Technology services and outsourcing company Accenture Inc. (ACN) recently disclosed that it has won a four-year $73.0 million contract from the U.S. Defense Logistics Agency (DLA). As per the contract, the company will restructure DLA’s energy supply chain into the enterprise business system (EBS).
 
Under this agreement, DLA’s energy supply chain business will be incorporated into Accenture’s enterprise resource planning (ERP) architecture, which the company introduced in 2000. Accenture will develop the SAP-based ERP architecture of DLA, and has already replaced two of DLA’s major legacy systems.
 
Accenture is evidently winning good business deals at regular intervals. Recently, the company secured a 3-year contract from Norwegian aluminum producer Norsk Hydro ASA. Financial details were not disclosed. Accenture will provide technical support and maintenance services globally to two of Norsk Hydro’s SAP systems. With these outsourced services, Norsk Hydro expects to maximize efficiency and cost effectiveness of its SAP systems, which will help the company serve its customers innovatively.
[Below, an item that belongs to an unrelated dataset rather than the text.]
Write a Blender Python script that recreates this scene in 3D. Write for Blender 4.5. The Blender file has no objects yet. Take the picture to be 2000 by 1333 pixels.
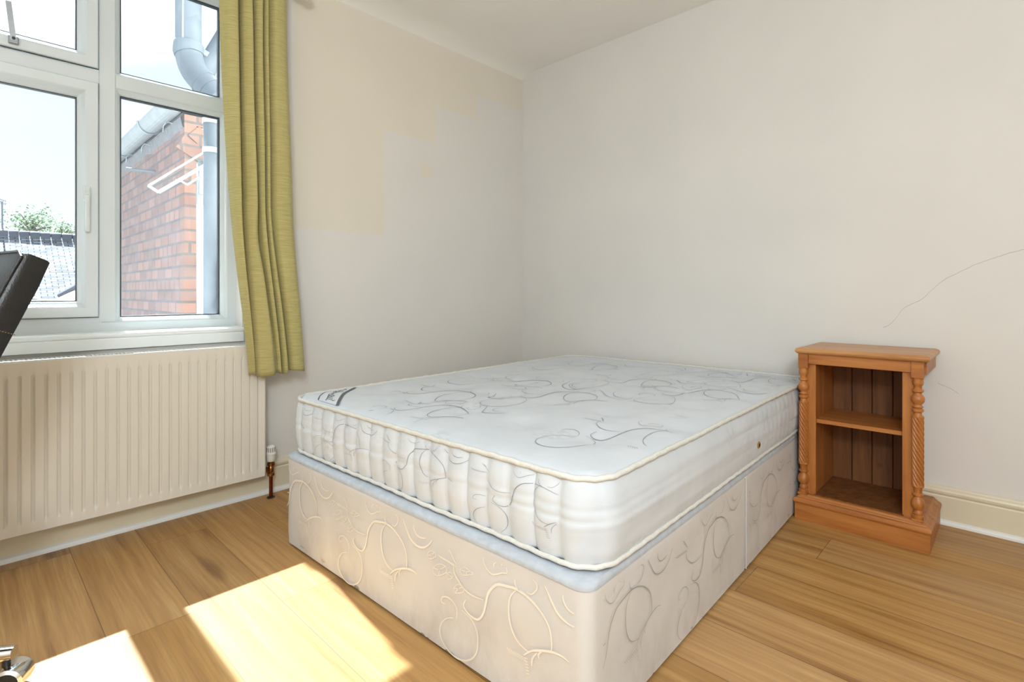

The service will be provided to Norsk’s customers worldwide with the help of Accenture’s Global Delivery Network, through its operating centers in Germany and India. The services will be offered by October 2010.
 
Recent analyst opinion indicates that pricing in the IT services sector, including services such as IT infrastructure outsourcing, back-office outsourcing and offshore application development were hit hard in 2009, but remains stable in 2010. Many of the tech companies, including big players like Cognizant, expect the pricing environment to be stable during the second half of the fiscal 2010. This apart, the cost rationalization initiatives adopted by services firms such as Accenture also influenced the analysts to increase their margin expectations.
 
On the flip side, Accenture witnessed mediocre business flow during the first half, but enjoyed increased demand for offshore application work from its Indian clients.
 
We remain cautiously optimistic on Accenture, despite its poor top-line growth in the recent past. We think that the stable pricing environment is encouraging, particularly because of the stiff competition it faces. Further, although management expects revenue growth of 5% to 9% in the upcoming quarter, we believe this could be overly optimistic.

Accenture currently has a short-term sell rating, equating to a Zacks Rank of #4.